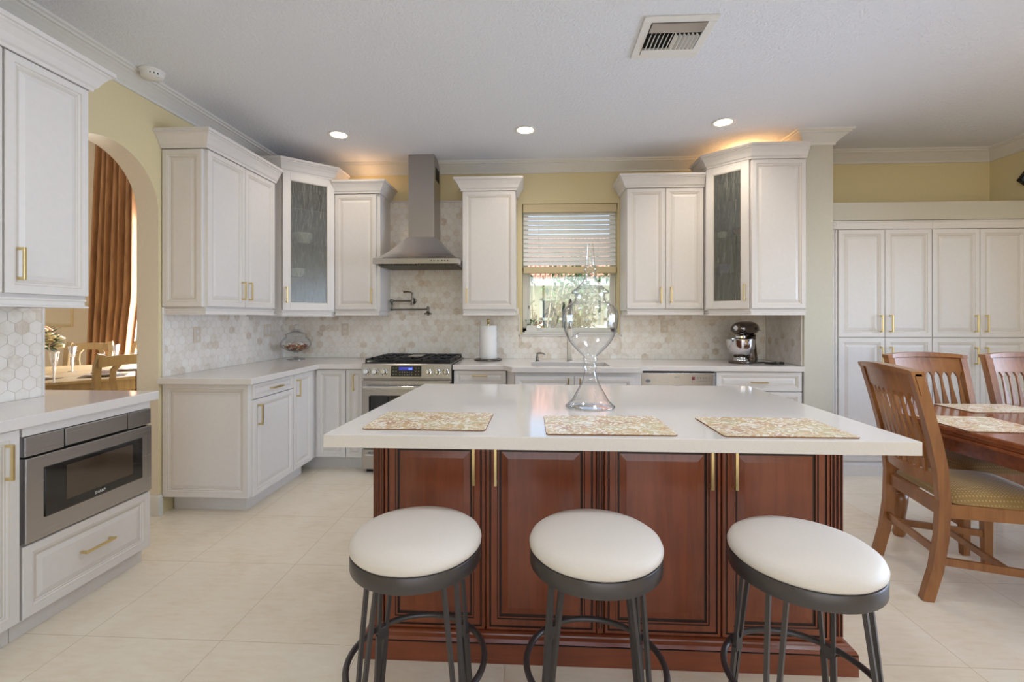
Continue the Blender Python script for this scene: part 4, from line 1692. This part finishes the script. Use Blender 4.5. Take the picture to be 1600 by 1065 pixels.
# window blind
t = thing('window_blind', 'half-raised white slatted blind with tan valance in the kitchen window', 'window blind', ((wx0 + wx1) / 2, YB + .05, 0))
hwb = (wx1 - wx0) / 2 - .008
bm = new()
box(bm, -hwb, hwb, -.040, -.025, 2.335, 2.412, .003)
box(bm, -hwb, hwb, -.024, .03, 2.37, 2.412)
obj('valance', bm, M['tan_valance'], t)
for k in range(12):
    z = 2.325 - k * .0440
    bm = new()
    box(bm, -hwb + .004, hwb - .004, -.024, .024, -.0014, .0014, .001)
    bm.transform(Matrix.Translation((0, 0, z)) @ Matrix.Rotation(math.radians(64), 4, 'X'))
    obj('slat', bm, M['slat'], t)
bm = new()
box(bm, -hwb + .004, hwb - .004, -.028, .028, 1.742, 1.808, .004)
obj('bottom_rail', bm, M['tan_valance'], t)
for x in (-.30, .28):
    bm = new()
    tube(bm, [(x, -.027, 2.36), (x, -.027, 1.80)], .0016, 6)
    tube(bm, [(x, .027, 2.36), (x, .027, 1.80)], .0016, 6)
    obj('ladder_cord', bm, M['slat'], t)

# plant on the sill
t = thing('potted_plant', 'small flowering plant in a white tray pot on the window sill', 'potted plant', (.0, YB + .055, wz0 + .002))
bm = new()
box(bm, -.10, .07, -.035, .035, 0, .014, .004)
box(bm, -.085, .02, -.03, .03, .014, .065, .004)
obj('pot', bm, M['white'], t)
rnd = random.Random(12)
bm = new()
for k in range(46):
    x, y, z = rnd.uniform(-.085, .06), rnd.uniform(-.03, .03), rnd.uniform(.06, .115)
    b2 = new()
    prism(b2, [(0, 0), (.012, .007), (.034, 0), (.012, -.007)], 0, .001)
    merge(bm, b2, Matrix.Translation((x, y, z)) @ Matrix.Rotation(rnd.uniform(0, 6.28), 4, 'Z') @ Matrix.Rotation(rnd.uniform(-1.2, .2), 4, 'Y'))
obj('leaves', bm, M['leaf'], t)
bm = new()
for k in range(9):
    ball(bm, (rnd.uniform(-.02, .08), rnd.uniform(-.03, .02), rnd.uniform(.05, .11)), .010, mat=0, sub=1)
obj('blossoms', bm, M['petal_pink'], t, smooth=True)

# ------------------------------------------------------------------ pantry cupboards
def pantry(label, x0, w, left_stile):
    t = thing('pantry_cabinet', label, 'cabinet', (x0, 3.971, 0), 0)
    bm = new()
    a = -.086 if left_stile else 0
    box(bm, a, w, 0, .385, .10, 2.108, .001)
    obj('cabinet_body', bm, M['cab'], t)
    bm = new()
    sweep(bm, [(a, .02), (w, .02)], [(0, 0), (.035, 0), (.035, .085), (.028, .1), (.024, .108), (0, .108)])
    obj('plinth', bm, M['cab'], t)
    h = w / 2
    for i in (0, 1):
        xa, xb = i * h, i * h + h
        hx = h - .04 if i == 0 else h + .04
        door(t, xa, xb, 1.148, 2.038, ('v', hx, 1.262, .14))
        door(t, xa, xb, .125, 1.144, ('v', hx, 1.0, .14))
    bm = new()
    sweep(bm, [(a, 0), (w, 0)], [(0, 0), (.020, 0), (.022, .012), (.022, .052), (.028, .058), (.028, .066), (0, .066)], 2.041)
    obj('header_moulding', bm, M['cab'], t)
    if left_stile:
        bm = new()
        for j in range(4):
            x = -.072 + j * .018
            box(bm, x - .0055, x + .0055, -.018, 0, .125, 2.036, .003)
        obj('fluted_stile', bm, M['cab'], t)
        bm = new()
        box(bm, -.084, -.012, -.034, -.022, 2.043, 2.106, .002)
        b2 = new()
        lathe(b2, [(0, .006), (.008, .007), (.012, .003), (.018, .003), (.021, .007), (.026, .006), (.028, 0), (0, 0)], seg=32)
        merge(bm, b2, Matrix.Translation((-.047, -.034, 2.075)) @ FRONT)
        obj('rosette', bm, M['cab'], t)


pantry('tall white four-door pantry cupboard next to the column', 2.513, .744, True)
pantry('tall white four-door pantry cupboard in the nook corner, behind the dining chairs', 3.259, .744, False)

# picture on the right wall
t = thing('wall_picture', 'small black-framed picture hung as a diamond on the right nook wall', 'picture', (XR - .002, 3.93, 2.47), -R90)
bm = new()
b2 = new()
for x0, x1, z0, z1 in ((-.13, .13, -.13, -.108), (-.13, .13, .108, .13), (-.13, -.108, -.108, .108), (.108, .13, -.108, .108)):
    box(b2, x0, x1, -.018, 0, z0, z1, .003)
merge(bm, b2, Matrix.Rotation(PI / 4, 4, 'Y'))
obj('picture_frame', bm, M['black'], t)
bm = new()
b2 = new()
box(b2, -.108, .108, -.008, -.002, -.108, .108)
box(b2, -.07, .07, -.009, -.007, -.07, .07, mat=1)
merge(bm, b2, Matrix.Rotation(PI / 4, 4, 'Y'))
obj('picture_print', bm, [M['dark_pane'], M['paper']], t)

# ------------------------------------------------------------------ nook dining set
def strip(bm, xs, zlo, zhi, th, mat=0):
    cols = []
    for x in xs:
        a, b = zlo(x), zhi(x)
        cols.append([bm.verts.new((x, -th / 2, a)), bm.verts.new((x, th / 2, a)), bm.verts.new((x, th / 2, b)), bm.verts.new((x, -th / 2, b))])
    for p, q in zip(cols, cols[1:]):
        for j in range(4):
            bm.faces.new((p[j], p[(j + 1) % 4], q[(j + 1) % 4], q[j])).material_index = mat
    bm.faces.new(cols[0])
    bm.faces.new(list(reversed(cols[-1])))


def lerp_tab(tab, z):
    for (a, b), (c, d) in zip(tab, tab[1:]):
        if z <= c:
            return b + (d - b) * (z - a) / (c - a)
    return tab[-1][1]


RAKE = [(0, .285), (.15, .248), (.30, .228), (.47, .222), (.62, .234), (.75, .258), (.90, .294), (1.07, .338)]


def bend(bm, bow=.03, w=.22):
    for v in bm.verts:
        v.co.y += lerp_tab(RAKE, max(0, v.co.z)) + bow * (1 - min(1, abs(v.co.x) / w) ** 2)


def make_dining_chair():
    t = thing('dining_chair', 'wooden slat-back dining chair at the end of the table, beside the island', 'chair', (0, 0, 0), 0, 'wooden dining chairs around the nook table')
    W_ = M['chair_wood']
    for s in (-1, 1):
        bm = new()
        tube(bm, [(s * (.215 + .012 * z), lerp_tab(RAKE, z), z) for z in (0, .08, .15, .22, .30, .38, .47, .55, .62, .69, .75, .83, .90, .98, 1.046)], 0, flat=(.046, .038))
        obj('rear_leg', bm, W_, t)
        bm = new()
        b2 = new()
        tube(b2, [(s * .222, -.222, 0), (s * .222, -.218, .2), (s * .222, -.215, .455)], 0, flat=(.044, .044))
        for v in b2.verts:
            k = .74 + .26 * min(1, v.co.z / .35)
            v.co.x = s * .222 + (v.co.x - s * .222) * k
            v.co.y = -.218 + (v.co.y + .218) * k
        merge(bm, b2)
        obj('front_leg', bm, W_, t)
    xs = [-.2505 + .501 * k / 48 for k in range(49)]
    bm = new()
    gap = .0475
    strip(bm, xs, lambda x: .950, lambda x: 1.050 + .016 * (1 - (x / .246) ** 2), .026)
    strip(bm, xs, lambda x: 1.040 + .010 * (1 - (x / .246) ** 2), lambda x: 1.062 + .016 * (1 - (x / .246) ** 2), .054)
    bend(bm)
    obj('crest_rail', bm, W_, t)
    bm = new()
    xs2 = [-.205 + .41 * k / 104 for k in range(105)]
    strip(bm, xs2, lambda x: .949 - .034 * abs(math.cos(PI * x / gap)) ** 4, lambda x: .952, .018)
    bend(bm)
    obj('arched_rail', bm, W_, t)
    bm = new()
    strip(bm, [-.205 + .41 * k / 12 for k in range(13)], lambda x: .528, lambda x: .580, .024)
    bend(bm)
    obj('back_rail', bm, W_, t)
    for k in range(-4, 5):
        bm = new()
        cx = k * gap
        zt = [.575, .60, .64, .68, .71, .75, .80, .85, .90, .935]
        wt = [.006, .008, .012, .0165, .0180, .0145, .0100, .0065, .0050, .006]
        cols = []
        for z, hw_ in zip(zt, wt):
            if abs(k) == 4:
                hw_ *= .8
            cols.append([bm.verts.new((cx - hw_, -.006, z)), bm.verts.new((cx + hw_, -.006, z)), bm.verts.new((cx + hw_, .006, z)), bm.verts.new((cx - hw_, .006, z))])
        for p, q in zip(cols, cols[1:]):
            for j in range(4):
                bm.faces.new((p[j], p[(j + 1) % 4], q[(j + 1) % 4], q[j]))
        bm.faces.new(cols[0])
        bm.faces.new(list(reversed(cols[-1])))
        bend(bm)
        obj('back_slat', bm, W_, t)
    bm = new()
    box(bm, -.20, .20, -.232, -.208, .392, .456, .003)
    box(bm, -.195, .195, .208, .232, .392, .456, .003)
    for s in (-1, 1):
        box(bm, s * .218 - .012, s * .218 + .012, -.20, .205, .392, .456, .003)
    obj('seat_frame', bm, W_, t)
    bm = new()
    nx, ny = 14, 14
    g = {}
    for i in range(nx + 1):
        for j in range(ny + 1):
            u, v = -1 + 2 * i / nx, -1 + 2 * j / ny
            hwid = .246 - .012 * (v + 1)
            e = (1 - abs(u) ** 6) * (1 - abs(v) ** 6)
            g[i, j] = bm.verts.new((u * hwid, -.004 + v * (.250 if v < 0 else .205), .458 + .048 * (max(0, e) ** .45) + .012 * (1 - u * u) * (1 - v * v)))
    for i in range(nx):
        for j in range(ny):
            bm.faces.new((g[i, j], g[i + 1, j], g[i + 1, j + 1], g[i, j + 1]))
    loop = [g[i, 0] for i in range(nx + 1)] + [g[nx, j] for j in range(1, ny + 1)] + [g[i, ny] for i in range(nx - 1, -1, -1)] + [g[0, j] for j in range(ny - 1, 0, -1)]
    bm.faces.new(list(reversed(loop)))
    obj('seat_cushion', bm, M['seat_fabric'], t, smooth=True, angle=1.0)
    for s in (-1, 1):
        bm = new()
        tube(bm, [(s * .220, -.20, .165), (s * .217, .235, .19)], 0, flat=(.016, .034))
        obj('side_stretcher', bm, W_, t)
    bm = new()
    tube(bm, [(-.20, .236, .225), (.20, .236, .225)], 0, flat=(.016, .036))
    obj('rear_stretcher', bm, W_, t)
    bm = new()
    tube(bm, [(-.21, -.02, .178), (.21, -.02, .178)], 0, flat=(.016, .03))
    obj('cross_stretcher', bm, W_, t)
    return t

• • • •

_Work to complete_
Starting at the first line of the material, output exactly the lines up to and including the one with "obj('ladder_cord', bm, M['slat'], t)". Do not include the pictures.

_Response to the exercise_
Continue the Blender Python script for this scene: part 4, from line 1692. This part finishes the script. Use Blender 4.5. Take the picture to be 1600 by 1065 pixels.
# window blind
t = thing('window_blind', 'half-raised white slatted blind with tan valance in the kitchen window', 'window blind', ((wx0 + wx1) / 2, YB + .05, 0))
hwb = (wx1 - wx0) / 2 - .008
bm = new()
box(bm, -hwb, hwb, -.040, -.025, 2.335, 2.412, .003)
box(bm, -hwb, hwb, -.024, .03, 2.37, 2.412)
obj('valance', bm, M['tan_valance'], t)
for k in range(12):
    z = 2.325 - k * .0440
    bm = new()
    box(bm, -hwb + .004, hwb - .004, -.024, .024, -.0014, .0014, .001)
    bm.transform(Matrix.Translation((0, 0, z)) @ Matrix.Rotation(math.radians(64), 4, 'X'))
    obj('slat', bm, M['slat'], t)
bm = new()
box(bm, -hwb + .004, hwb - .004, -.028, .028, 1.742, 1.808, .004)
obj('bottom_rail', bm, M['tan_valance'], t)
for x in (-.30, .28):
    bm = new()
    tube(bm, [(x, -.027, 2.36), (x, -.027, 1.80)], .0016, 6)
    tube(bm, [(x, .027, 2.36), (x, .027, 1.80)], .0016, 6)
    obj('ladder_cord', bm, M['slat'], t)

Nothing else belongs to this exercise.